I've read his poem Pied Beauty many times, but it always takes me by surprise -

Glory be to God for dappled things—
For skies of couple-colour as a brinded cow;
For rose-moles all in stipple upon trout that swim;
Fresh-firecoal chestnut-falls; finches' wings;
Landscape plotted and pieced—fold, fallow, and plough;
And áll trádes, their gear and tackle and trim.

All things counter, original, spare, strange;
Whatever is fickle, freckled (who knows how?)
With swift, slow; sweet, sour; adazzle, dim;
He fathers-forth whose beauty is past change:
Praise him.

Even when life seemed 'dank as ditchwater', and he was morosely teaching and plodding through theological studies, he loved to observe and record nature. In 1877 he wrote The Starlight Night, God's Grandeur (partially quoted above), The Lantern out of Doors, As Kingfishers Catch Fire, The Sea and the Skylark, Spring, The Caged Skylark, In the Valley of the Elwy, The Windhover and Pied Beauty.

Posted to eleven different schools and parishes in eight years, he was shocked at the ugly price of industrial prosperity in Liverpool and Glasgow, and depressed at being posted to Dublin, where he was disliked for being British and shy.

He retained his sense of humour, calling himself "Fortune's football", and wrote some of his fiercest poems of pain and joy.
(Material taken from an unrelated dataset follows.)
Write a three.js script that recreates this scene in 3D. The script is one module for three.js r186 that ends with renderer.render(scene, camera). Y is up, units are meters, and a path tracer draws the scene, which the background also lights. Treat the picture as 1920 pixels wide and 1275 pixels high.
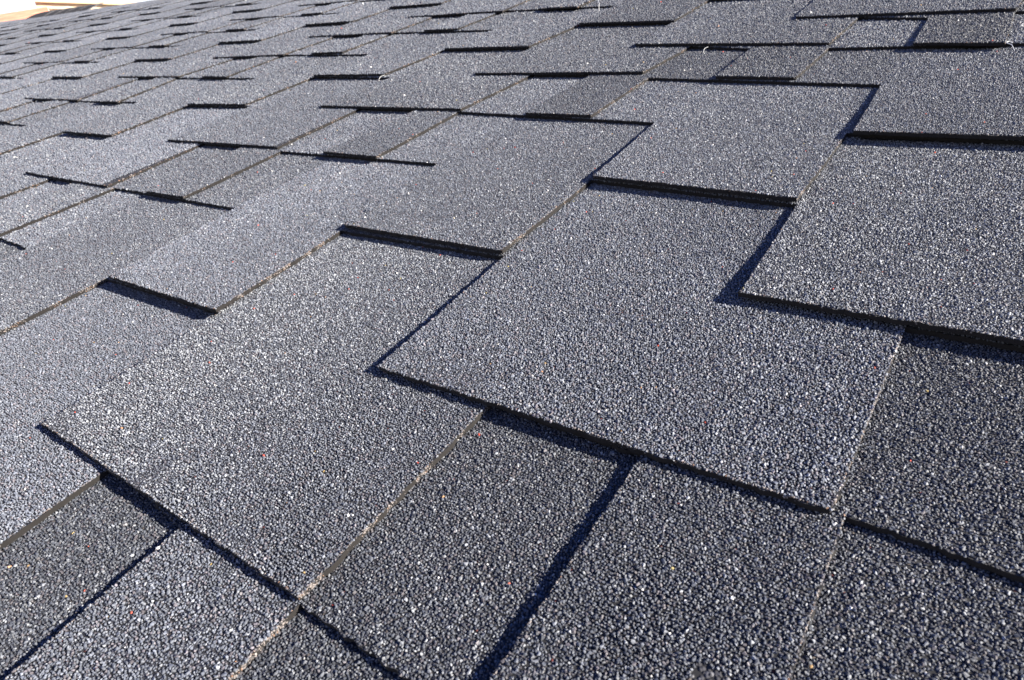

He died of typhoid when he was 44.

One of his oldest friends, Poet Laureate Robert Bridges, published his poetry in 1918. In 1930 the edition of 750 copies was still not sold out, but his poems - always meant to be read aloud - were being heard - and are now heard all over the world.

The Oxford Dictionary of National Biography suggests that Hopkins was forced to add religious terminology to his earlier poems. I doubt it. He was young, but no poet this fine could write what he did not feel was true at the time -

. . .And though the last lights off the black West went
Oh, morning, at the brown brink eastward, springs—
Because the Holy Ghost over the bent
World broods with warm breast and with ah! bright wings.